The Whanganui River settlement took place in 2014 and became law in 2017 in New Zealand, settling the country’s longest-running dispute. The Whanganui River is considered sacred to the Maori and is the longest navigable river in New Zealand, known as Aotearoa by Maori. 

Te Awa Tupue is the Maori name for the river and means “the supernatural river.” It is considered an ancestor of the Maori and includes the river and mountain area, all the way to the sea. The Maori relationship with the river is not based on the concept of ownership, but instead of union, “I am the river, the river is me,” says the proverb in the text of the Act, Te Awa Tupue Act.

The General Theory of Rights of Nature is founded on the principle of Harmony with Nature, Interdependence, Reciprocity, Complementarity, and Community Making. The focus of Harmony with Nature is set out in article 312 of the Bolivian Constitution, which establishes the need for a plural economy model. 

The processes of industrialisation and exploitation of natural resources must be guided by it. The principle of reciprocity consists of the relationship between nature and human beings, including in the sense of renouncing the subjugation of nature by human beings as a commodity. 

The Bolivian law 71 of 2010 established the Rights of Mother Earth. Article 7 provides the principle of interdependence and complementarity of the components of “Mother Earth,” and its observance is necessary to respect the balance for the continuation of the cycles of reproduction of vital processes.

This law also establishes a definition of “Mother Earth” in article 5. “Mother Earth” is defined as a living and dynamic system formed by an indivisible community of all life systems and human beings, all interrelated, interdependent, and complementary, sharing a common destiny.
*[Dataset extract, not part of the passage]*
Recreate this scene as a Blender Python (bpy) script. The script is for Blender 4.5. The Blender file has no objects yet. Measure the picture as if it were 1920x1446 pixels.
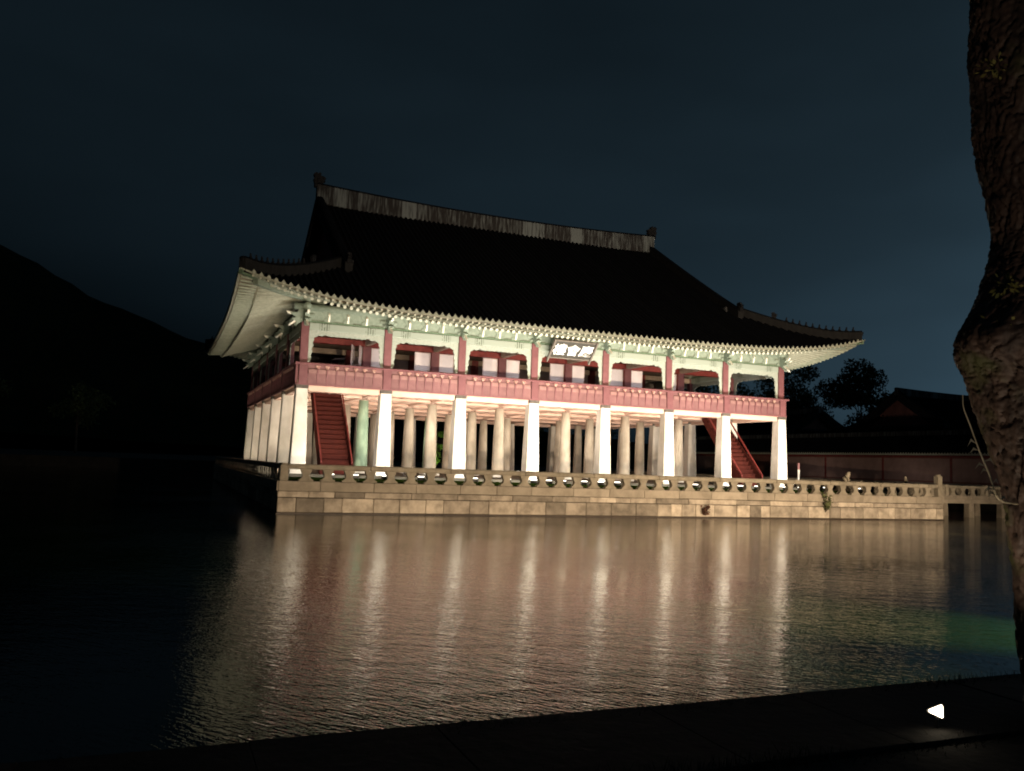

This change proposes the transition from an anthropocentric to an ecocentric vision. It would be achieved by advocating a more balanced relational perspective between people and nature. In other words, a philosophy that breaks with the utilitarian model in which humans consider nature as a mere appropriable resource. Additionally, where humans and non-humans recognise each other as members of the same planetary community.

The Government of Bolivia institutionalised the principle of Harmony in its 2009 constitutional text (art. 8, II). To sensitise the international community, Bolivia, in the same year, proposed to the General Assembly of the United Nations to declare April 22 as the “International Day of Mother Earth,” which was accepted by Resolution A/RES/63/278, 22.04.2009, from which the Initiative Harmony with Nature was born.

As recognised in the Reports of the United Nations’ Harmony with Nature Programme, the concept of sustainable development, based on the positions of “weak sustainability” or even “strong sustainability,” because it is founded on an anthropocentric worldview, represents a model that is out of step with current scientific and philosophical knowledge.

In 2018, the Supreme Court of Justice, following the jurisprudence settled by the Constitutional Court, and basing itself on the decision previously analysed, declared the Colombian Amazon to be a subject of rights.

The lawsuit was petitioned by a group of children and young people between 7 and 25 years old, claiming that they were part of future generations since, in the forecasts of the worst effects of climate change, they would be 78 years old on average. 

There you have it, the countries who have declared nature’s rights. Just as we are considered living and worthy of our rights, so is Mother Earth and, as a result, nature. Nature and Mother Earth are our reason for being here; they have given us a place to exist, live and thrive. For that reason, we must protect it, and declaring its rights is a great starting point.